Pero Jordan respetaba a Jackson y, pese a su escepticismo, prometió intentarlo.

La temporada regular se convirtió en un ejercicio de paciencia del “Maestro Zen” y de su ayudante John Bach para intentar implantar un juego más colectivo —el llamado “Triángulo Ofensivo—, mientras su “jugador franquicia” seguía en sus trece.

Sin embargo, aunque viniera en forma de conjura silenciosa, la sutil transformación apareció en el instante que más la necesitaban: la nueva eliminatoria frente a su “bestia negra” por un puesto en la final.

Desde el mismo salto inicial, Jordan, que había entrenado su físico a conciencia durante el verano, es un volcán en erupción: se encara con Mark Aguirre tras fulminante entrada a canasta; suelta un fuerte codazo a Dumars; y vacila a Rodman en mitad de la pista: “Voy a patearte el  culo.

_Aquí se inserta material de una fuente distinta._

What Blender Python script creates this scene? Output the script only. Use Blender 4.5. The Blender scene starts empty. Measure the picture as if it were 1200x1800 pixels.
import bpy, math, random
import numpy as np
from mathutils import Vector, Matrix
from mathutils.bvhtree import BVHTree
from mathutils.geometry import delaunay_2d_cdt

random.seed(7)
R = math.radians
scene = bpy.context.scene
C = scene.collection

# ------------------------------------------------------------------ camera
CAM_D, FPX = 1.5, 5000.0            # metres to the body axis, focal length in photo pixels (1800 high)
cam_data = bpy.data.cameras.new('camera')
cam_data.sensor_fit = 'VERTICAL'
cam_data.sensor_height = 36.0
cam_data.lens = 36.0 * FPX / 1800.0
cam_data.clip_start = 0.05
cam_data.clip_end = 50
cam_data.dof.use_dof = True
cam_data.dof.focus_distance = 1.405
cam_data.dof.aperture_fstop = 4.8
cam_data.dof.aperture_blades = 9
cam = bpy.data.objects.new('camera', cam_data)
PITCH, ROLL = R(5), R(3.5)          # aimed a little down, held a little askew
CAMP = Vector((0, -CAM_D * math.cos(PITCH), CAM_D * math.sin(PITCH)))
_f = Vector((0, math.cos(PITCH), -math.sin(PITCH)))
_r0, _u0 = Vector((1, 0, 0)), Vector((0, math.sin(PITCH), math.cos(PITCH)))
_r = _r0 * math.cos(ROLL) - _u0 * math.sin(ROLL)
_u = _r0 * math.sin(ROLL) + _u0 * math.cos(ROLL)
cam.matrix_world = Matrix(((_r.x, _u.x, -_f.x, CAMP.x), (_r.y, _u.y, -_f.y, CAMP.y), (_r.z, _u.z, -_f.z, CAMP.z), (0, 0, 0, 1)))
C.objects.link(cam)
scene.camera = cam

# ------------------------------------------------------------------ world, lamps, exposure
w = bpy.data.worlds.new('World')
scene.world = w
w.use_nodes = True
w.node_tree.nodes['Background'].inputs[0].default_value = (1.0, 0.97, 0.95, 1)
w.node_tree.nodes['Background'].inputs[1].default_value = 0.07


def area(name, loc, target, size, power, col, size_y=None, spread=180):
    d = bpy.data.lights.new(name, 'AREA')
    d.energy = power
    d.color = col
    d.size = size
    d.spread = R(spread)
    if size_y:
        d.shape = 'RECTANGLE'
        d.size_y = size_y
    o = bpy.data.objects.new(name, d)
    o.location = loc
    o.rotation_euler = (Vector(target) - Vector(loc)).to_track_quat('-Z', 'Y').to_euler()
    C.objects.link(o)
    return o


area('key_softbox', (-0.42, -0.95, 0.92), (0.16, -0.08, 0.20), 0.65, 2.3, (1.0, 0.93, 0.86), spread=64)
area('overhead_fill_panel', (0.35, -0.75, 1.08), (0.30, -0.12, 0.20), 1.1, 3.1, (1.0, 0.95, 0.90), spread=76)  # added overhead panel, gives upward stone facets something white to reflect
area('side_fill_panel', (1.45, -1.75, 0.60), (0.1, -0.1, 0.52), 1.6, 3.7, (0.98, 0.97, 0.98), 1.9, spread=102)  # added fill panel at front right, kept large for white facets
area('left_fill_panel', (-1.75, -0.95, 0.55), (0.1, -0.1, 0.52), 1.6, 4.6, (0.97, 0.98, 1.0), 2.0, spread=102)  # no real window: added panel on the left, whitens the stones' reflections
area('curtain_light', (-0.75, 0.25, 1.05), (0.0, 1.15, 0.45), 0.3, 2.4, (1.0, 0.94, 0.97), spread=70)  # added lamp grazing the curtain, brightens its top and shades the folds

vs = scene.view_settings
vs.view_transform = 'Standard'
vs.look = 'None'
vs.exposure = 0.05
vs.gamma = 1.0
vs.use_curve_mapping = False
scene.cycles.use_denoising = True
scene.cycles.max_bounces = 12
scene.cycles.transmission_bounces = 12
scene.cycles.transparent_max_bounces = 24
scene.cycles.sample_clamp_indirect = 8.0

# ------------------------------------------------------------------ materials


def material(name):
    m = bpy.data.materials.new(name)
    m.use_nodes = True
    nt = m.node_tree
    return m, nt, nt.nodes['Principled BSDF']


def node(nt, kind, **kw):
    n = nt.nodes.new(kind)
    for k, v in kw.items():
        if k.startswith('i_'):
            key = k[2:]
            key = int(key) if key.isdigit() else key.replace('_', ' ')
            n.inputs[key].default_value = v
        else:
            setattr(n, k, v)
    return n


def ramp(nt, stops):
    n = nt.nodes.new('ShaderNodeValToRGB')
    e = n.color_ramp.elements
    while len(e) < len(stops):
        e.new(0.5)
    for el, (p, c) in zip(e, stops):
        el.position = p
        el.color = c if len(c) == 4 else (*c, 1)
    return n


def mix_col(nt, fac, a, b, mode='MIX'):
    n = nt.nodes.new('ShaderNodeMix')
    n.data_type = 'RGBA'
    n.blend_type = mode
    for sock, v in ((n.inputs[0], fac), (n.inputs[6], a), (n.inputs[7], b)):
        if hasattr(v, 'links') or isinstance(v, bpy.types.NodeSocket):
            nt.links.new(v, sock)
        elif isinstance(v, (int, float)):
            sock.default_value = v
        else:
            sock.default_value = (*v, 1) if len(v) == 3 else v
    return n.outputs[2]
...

Voy a por ti “.

Aquello se había convertido en una cuestión personal, un  “Duelo de Titanes” que debía dirimirse en O.K Corral.Pero además, estaba transmitiendo un claro aviso para navegantes: “Estoy aquí, voy a muerte y vamos a ganar.” Phil Jackson sonreía. Ese era el tipo de liderazgo que esperaba.

Tras colocar el 3-0, pese a los consejos de su entrenador para que evitaran cualquier provocación, antes del envite decisivo, que pudiera resucitar el espíritu  de los Bad Boys,  Jordan declara: “La gente está contenta de que el juego vuelva a ser limpio. La gente no quiere este juego sucio, la falta flagrante  y la conducta antideportiva. Es malo para el baloncesto.”

Estas palabras son el detonante de la polémica ulterior salida de Auburn Hill de los Pistons, con Bill Laimbeer y Isiah Thomas a la cabeza, con el cuarto partido todavía en juego, cuando están a punto de ser vencidos,  sin saludar, ni tan siquiera mirar a sus verdugos.

No había, en realidad, otro desenlace posible. Un simbólico telón final para una de las más bellas y emocionantes rivalidades que jamás hayamos podido contemplar. Comenzaba la “Era Jordan”.